When she leaves her bright, spacious office in the college’s D-Building for the day, she steps into a role just as demanding and important – wife of Homewood Village Manager Napoleon Haney; mom to the couple’s two sons, 22-year-old Justin and 19-year-old Jacob; and a good neighbor and friend to everyone in her orbit. Justin graduated from Moraine and works as a fitness trainer. Jacob just completed his first year at Illinois State University.
“My husband is just as busy as I am,” she said, “So sometimes Napoleon brings dinner home and sometimes I come home and cook because I just like to do it,” she said. “That’s the me that’s like the mom part, the wife part and I feel happy doing it. Also, we all try to go to each other’s events when we can. But on the weekends, we just hang out at home or in downtown Homewood.
“In Homewood, I’m close to everything and we live walking distance to downtown, which is nice, especially in the summer.
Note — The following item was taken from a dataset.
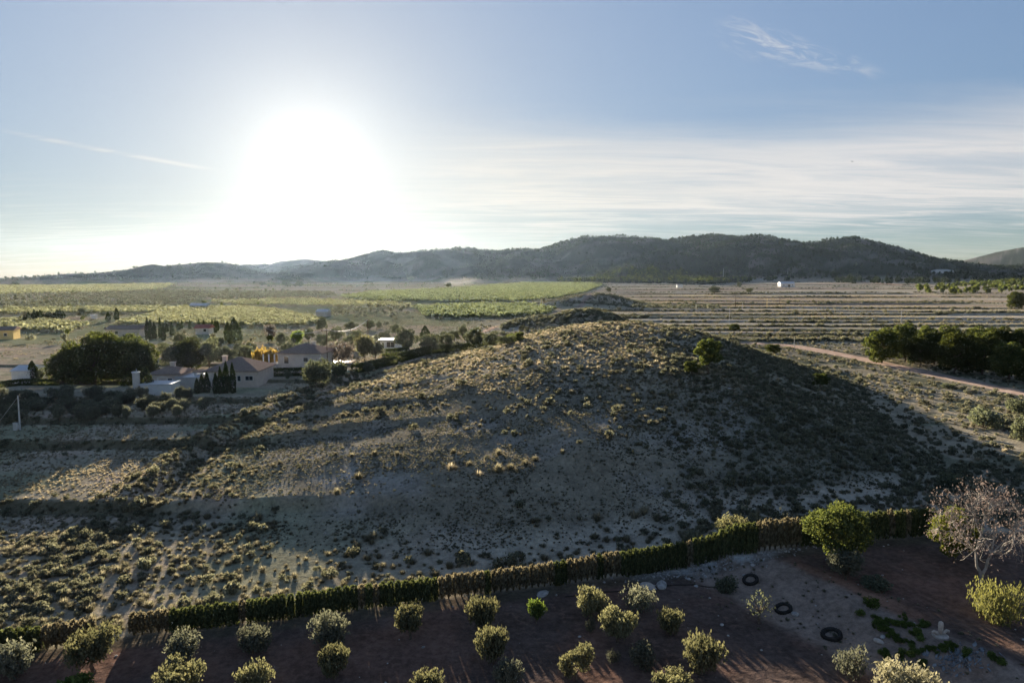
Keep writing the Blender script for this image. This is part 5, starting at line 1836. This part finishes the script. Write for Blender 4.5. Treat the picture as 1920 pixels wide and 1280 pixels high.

I also enjoy the local festivals and holiday events. And now downtown is becoming much more of a vibrant place with new restaurants, arts festivals, and on Saturday mornings, the farmer’s market. But my favorite thing to do in Homewood is to walk to Dairy Queen and get ice cream. We love Dairy Queen in the evenings and it’s near us. Homewood is so family oriented. I just love the place.”
When Haney talks about her job as president of a community college that strives to deliver cutting-edge curriculum to 17,000 students from 26 communities, she seems almost incredulous. “It is exciting, but it also is a huge responsibility. I’m honored and privileged to have the role.”
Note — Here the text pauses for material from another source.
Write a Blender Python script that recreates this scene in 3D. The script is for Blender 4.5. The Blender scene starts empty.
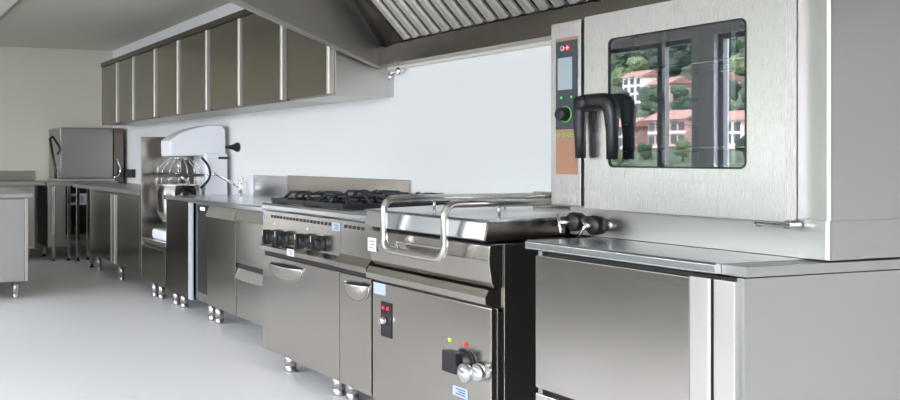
import bpy, bmesh, math, random
from mathutils import Vector, Matrix
random.seed(7)
PI = math.pi
scene = bpy.context.scene
COL = scene.collection

# ------------------------------------------------------------------ materials
def nodes(name):
    m = bpy.data.materials.new(name); m.use_nodes = True
    nt = m.node_tree; return m, nt, nt.nodes['Principled BSDF']

def plain(name, col, rough=.5, metal=0, bump=0, bscale=40, var=0, spec=.5, coat=0):
    m, nt, b = nodes(name)
    b.inputs['Base Color'].default_value = (*col, 1)
    b.inputs['Roughness'].default_value = rough
    b.inputs['Metallic'].default_value = metal
    b.inputs['Specular IOR Level'].default_value = spec
    b.inputs['Coat Weight'].default_value = coat
    if bump or var:
        tc = nt.nodes.new('ShaderNodeTexCoord')
        n = nt.nodes.new('ShaderNodeTexNoise'); n.inputs['Scale'].default_value = bscale
        n.inputs['Detail'].default_value = 4
        nt.links.new(tc.outputs['Object'], n.inputs['Vector'])
        if bump:
            bp = nt.nodes.new('ShaderNodeBump'); bp.inputs['Strength'].default_value = bump
            bp.inputs['Distance'].default_value = .01
            nt.links.new(n.outputs['Fac'], bp.inputs['Height']); nt.links.new(bp.outputs['Normal'], b.inputs['Normal'])
        if var:
            mx = nt.nodes.new('ShaderNodeMix'); mx.data_type = 'RGBA'
            mx.inputs['A'].default_value = (*[c*(1-var) for c in col], 1)
            mx.inputs['B'].default_value = (*[min(1, c*(1+var)) for c in col], 1)
            nt.links.new(n.outputs['Fac'], mx.inputs['Factor']); nt.links.new(mx.outputs['Result'], b.inputs['Base Color'])
    return m

def steel(name, col=(.51, .47, .425), rough=.2, stretch=(1, 1, 60), amt=.02, wav=.05):
    """brushed stainless: fine scratches stretched along one axis plus slow sheet waviness"""
    m, nt, b = nodes(name)
    b.inputs['Metallic'].default_value = 1
    tc = nt.nodes.new('ShaderNodeTexCoord')
    mp = nt.nodes.new('ShaderNodeMapping'); mp.inputs['Scale'].default_value = [s*6 for s in stretch]
    n = nt.nodes.new('ShaderNodeTexNoise'); n.inputs['Scale'].default_value = 5; n.inputs['Detail'].default_value = 3
    nt.links.new(tc.outputs['Object'], mp.inputs['Vector']); nt.links.new(mp.outputs['Vector'], n.inputs['Vector'])
    mr = nt.nodes.new('ShaderNodeMapRange'); mr.inputs['To Min'].default_value = rough-.06; mr.inputs['To Max'].default_value = rough+.08
    nt.links.new(n.outputs['Fac'], mr.inputs['Value']); nt.links.new(mr.outputs['Result'], b.inputs['Roughness'])
    mx = nt.nodes.new('ShaderNodeMix'); mx.data_type = 'RGBA'
    mx.inputs['A'].default_value = (*[c*.97 for c in col], 1); mx.inputs['B'].default_value = (*[c*1.03 for c in col], 1)
    nt.links.new(n.outputs['Fac'], mx.inputs['Factor']); nt.links.new(mx.outputs['Result'], b.inputs['Base Color'])
    n2 = nt.nodes.new('ShaderNodeTexNoise'); n2.inputs['Scale'].default_value = 2.2; n2.inputs['Detail'].default_value = 1
    nt.links.new(tc.outputs['Object'], n2.inputs['Vector'])
    b1 = nt.nodes.new('ShaderNodeBump'); b1.inputs['Strength'].default_value = wav; b1.inputs['Distance'].default_value = .05
    b2 = nt.nodes.new('ShaderNodeBump'); b2.inputs['Strength'].default_value = amt; b2.inputs['Distance'].default_value = .003
    nt.links.new(n2.outputs['Fac'], b1.inputs['Height']); nt.links.new(n.outputs['Fac'], b2.inputs['Height'])
    nt.links.new(b1.outputs['Normal'], b2.inputs['Normal']); nt.links.new(b2.outputs['Normal'], b.inputs['Normal'])
    return m

def glass(name, refl=.08, tint=(1, 1, 1), rough=.0, opacity=0):
    m = bpy.data.materials.new(name); m.use_nodes = True; nt = m.node_tree; nt.nodes.clear()
    out = nt.nodes.new('ShaderNodeOutputMaterial')
    t = nt.nodes.new('ShaderNodeBsdfTransparent'); t.inputs['Color'].default_value = (*tint, 1)
    g = nt.nodes.new('ShaderNodeBsdfGlossy'); g.inputs['Roughness'].default_value = rough
    mx = nt.nodes.new('ShaderNodeMixShader'); mx.inputs['Fac'].default_value = refl
    nt.links.new(t.outputs[0], mx.inputs[1]); nt.links.new(g.outputs[0], mx.inputs[2]); nt.links.new(mx.outputs[0], out.inputs['Surface'])
    return m

def emit(name, col, s):
    m, nt, b = nodes(name); b.inputs['Base Color'].default_value = (*col, 1)
    b.inputs['Emission Color'].default_value = (*col, 1); b.inputs['Emission Strength'].default_value = s
    return m

ST = steel('brushed_steel')
STH = steel('brushed_steel_horizontal', stretch=(1, 1, 40), rough=.2)
STV = steel('brushed_steel_vertical', stretch=(60, 60, .6), rough=.27, col=(.64, .61, .615), amt=.006, wav=.03)
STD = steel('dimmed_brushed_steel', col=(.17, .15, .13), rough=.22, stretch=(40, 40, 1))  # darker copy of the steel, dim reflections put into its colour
STU = steel('cabinet_door_steel', col=(.33, .305, .26), rough=.2, stretch=(40, 40, 1))
STT = plain('polished_worktop_steel', (.70, .71, .725), .24, 1)
STM = steel('matt_steel_side', col=(.41, .395, .375), rough=.38, stretch=(40, 40, 1))
ISL = steel('island_matt_steel', col=(.50, .49, .475), rough=.36, stretch=(40, 40, 1))
STI = steel('bright_trim_steel', col=(.60, .575, .54), rough=.38, stretch=(40, 40, 1))
SLAT = plain('satin_filter_steel', (.72, .67, .60), .42, .75)
PALE = plain('pale_grey_edge', (.55, .60, .63), .4, .2)
VENT = plain('dark_vent_grille', (.05, .048, .046), .35, .3)
LEGM = plain('brushed_leg_steel', (.50, .48, .46), .3, 1)
STRIP = plain('painted_edge_highlight', (.55, .52, .46), .45, .4)  # paler than the doors, the glint on their rounded edges put into colour
CHROME = plain('chrome', (.80, .80, .80), .07, 1)
TUBE = plain('satin_tube_steel', (.66, .64, .61), .2, 1)
BLACK = plain('black_plastic', (.012, .012, .014), .35)
RUBBER = plain('dark_rubber', (.02, .02, .02), .7)
IRON = plain('black_cast_iron', (.015, .017, .022), .42, bump=.2, bscale=120)
DARKGAP = plain('painted_gap_shade', (.02, .02, .02), .6)  # near-black colour standing in for the shade in gaps, slots and recesses
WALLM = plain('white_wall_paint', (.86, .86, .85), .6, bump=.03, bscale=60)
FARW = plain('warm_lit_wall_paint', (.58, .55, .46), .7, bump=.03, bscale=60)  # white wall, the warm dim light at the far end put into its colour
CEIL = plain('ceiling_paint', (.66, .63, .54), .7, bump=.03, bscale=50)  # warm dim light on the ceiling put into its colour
FLOORM = plain('pale_resin_floor', (.88, .87, .86), .36, var=.03, bscale=1.2)
ENAMEL = plain('white_enamel', (.85, .86, .88), .3, coat=.3)
CREAM = plain('cream_trim', (.82, .78, .68), .5)
WHITE = plain('white_plastic', (.8, .8, .8), .4)
DGREY = plain('dark_grey_panel', (.045, .055, .065), .3)
COPPER = plain('copper_orange_panel', (.44, .23, .15), .4, .3)
LCD = plain('grey_display_glass', (.36, .42, .46), .15)
REDM = plain('red_mark', (.7, .03, .04), .4)
BLUEM = plain('pale_blue_sticker', (.42, .50, .64), .4)
GREENM = emit('green_ring_light', (.10, .55, .10), .15)
REDL = emit('red_pilot_light', (.7, .03, .03), .2)
YELL = emit('yellow_green_pilot_light', (.5, .6, .1), .2)
DISPE = emit('controller_display', (.75, .82, .95), .35)
LAMPE = plain('unlit_lamp_diffuser', (.8, .78, .72), .5)
OGLASS = glass('oven_door_glass', refl=.17, tint=(.75, .78, .80))
WGLASS = glass('window_glass', refl=.05)
CAVITY = plain('oven_cavity_steel', (.16, .18, .20), .35, .8)
FRAMEM = plain('window_frame_paint', (.25, .25, .25), .4)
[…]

Haney said she didn’t start out on her career path aiming for the top rung in a college administration, but when she looks back, she sees that “everything that’s happened in the past has been like building blocks to get me where I am today.”
Those “building blocks” included being program administrator of Communications Arts at Defiance College in Ohio, a part-time instructor on a military base in Norfolk, Virginia, while simultaneously working as an assistant professor of Speech Communications at Norfolk State University and serving as the university ombudsman for faculty and staff at the University of Nevada-Reno.
She took a position as an assistant dean at Moraine Valley in 2001, the first of six posts she has held there. Her success in securing major grants, implementing initiatives to prepare students for emerging career paths, and her commitment to making education accessible for all contributed to her being named vice president of Academic Affairs in 2012.
When the opportunity to move up to president arrived in 2023, she was ready.
“I loved my role as vice president and every position I had before this has been beneficial in helping me with this role,” she said. Working various jobs at Moraine Valley gave her the opportunity to establish relationships and really get to know the academic landscape, making her uniquely qualified to be president.
“I have a very good team,” she said. “You want to do well, but I try to look at it more as ‘I’m here to do a job.’ The other thing is that I’ve worked with most of the people here for a very long time. Most of the people here stay. It’s a fabulous place to work!”
Asked if she is focused on a marquee initiative at this time, Haney said she would like to “. . . make sure we continue to be a welcoming and inclusive environment. The other thing that I would like to do is to make sure that we see our students from enrollment to completion and make sure that we are offering them the necessary soft skills and knowledge they need to be successful.
“When we meet with our industry partners, they tell us that students’ technical skills are fine, but to please make sure we incorporate some of these soft skills because they need to know how to communicate with others. We cover a lot of that in our college 101 class that teaches basic skills like time management, financial literacy, interpersonal communication skills, and just engaging with others in the classroom—things that you can do to be more successful.”